Video shows Saddam being taunted
Saddam is buried in Awja and new footage emerges of his execution.
“God damn you,” a guard said.
“God damn you,” replied Saddam.
Saddam appeared to smile at those taunting him from below the gallows. He said they were not showing manhood.
Then Saddam began reciting the Shahada, a Muslim prayer that says there is no god but God and Muhammad is his messenger, according to an unabridged copy of the video clip, which was posted on a website.
Saddam made it to midway through his second recitation of the verse. His last word was Muhammad. Then the floor dropped out of the gallows.
Najib al-Nuaimi, a member of the defence team, told Al Jazeera on Sunday that no Sunni lawyer was allowed to be among the execution witnesses and that the conduct of those present showed it was an act of revenge and for political purposes.
“This is not in the normal procedures to execute a normal person,” he said.
“It’s full of hatred and it’s very ugly. It’s nothing to do with the Dujail case.”
By several accounts, Saddam was calm but scornful of his captors, engaging in a give-and-take with the crowd gathered to watch him die and insisting he was Iraq‘s saviour, not its tyrant and scourge.
Munir Haddad, an appeals court judge who witnessed the hanging, told the BBC: “He said we are going to heaven and our enemies will rot in hell and he also called for forgiveness and love among Iraqis but also stressed that the Iraqis should fight the Americans and the Persians.”
Another witness, national security adviser Mowaffak al-Rubaie, told The New York Times that one of the guards shouted at Saddam: “You have destroyed us. You have killed us. You have made us live in destitution.”
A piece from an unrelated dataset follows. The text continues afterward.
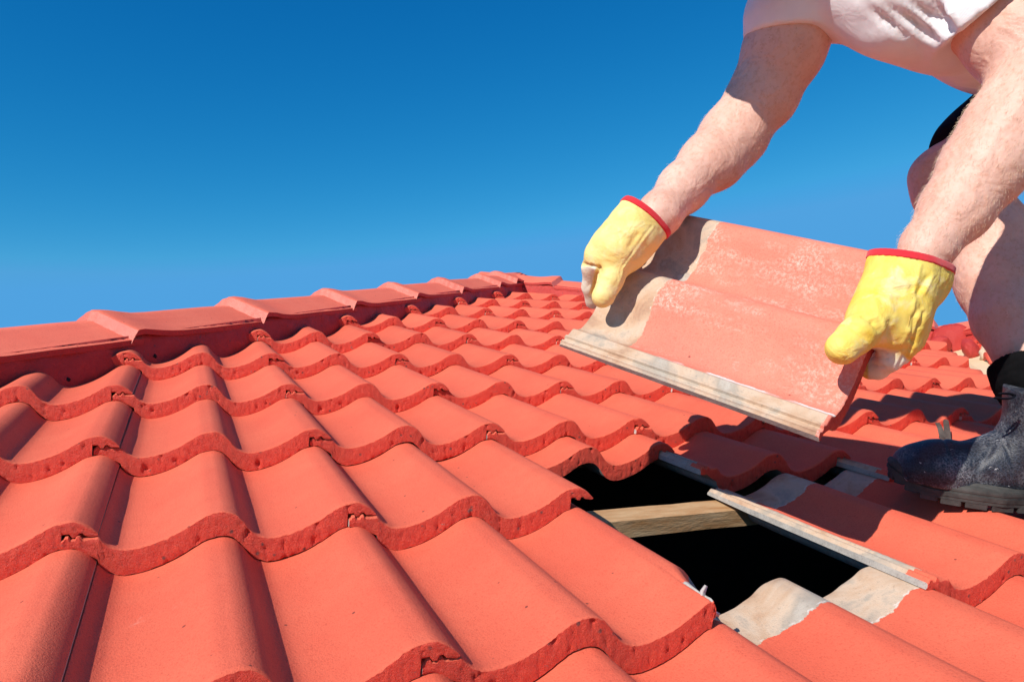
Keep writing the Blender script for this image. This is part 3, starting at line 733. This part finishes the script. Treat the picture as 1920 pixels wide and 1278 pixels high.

Al-Rubaie told the newspaper that Saddam responded: “I have saved you from destitution and misery and destroyed your enemies, the Persians and Americans.”
Burial
Saddam exchanged jibes with those at his execution [AFP] |
Ali al-Nida, head of the Albu Nasir tribe, said that the burial had taken place at 4am in a family plot in the village of Saddam’s birth.
Al Jazeera correspondent Hoda Abd al-Hamid said he was buried in a far corner, his grave covered with the Iraqi flag.
Saddam’s family had hoped to bury him in Ramadi, a symbolic site, but they were prevented from doing so due to security reasons.
Armed groups killed at least seven people, including three Iraqi soldiers, a day after Saddam’s execution.
A group of gunmen in vehicles attacked an Iraqi army checkpoint in Hawijah, west of the northern oil hub of Kirkuk, killing three soldiers and wounding another two, local police said.
Four more people were killed in several attacks in Baghdad.
Two were killed and another two wounded when an armed group fired a Katyusha rocket in the capital’s northwest Shia district of Kadhimiyah where Saddam was hanged.
Another Iraqi was killed and six others wounded in a car bomb attack in the northern neighbourhood of Hurriyah, a day after 37 people died in a triple car bomb attack in the same area.
In yet another attack, one person was killed and five wounded in a car bomb explosion in the Shawaqha neighbourhood in Baghdad.
Al-Maliki, his fragile authority among fellow Shia significantly enhanced after he forced through Saddam’s execution over Sunni and Kurdish hesitation, reached out to Saddam’s Sunni followers.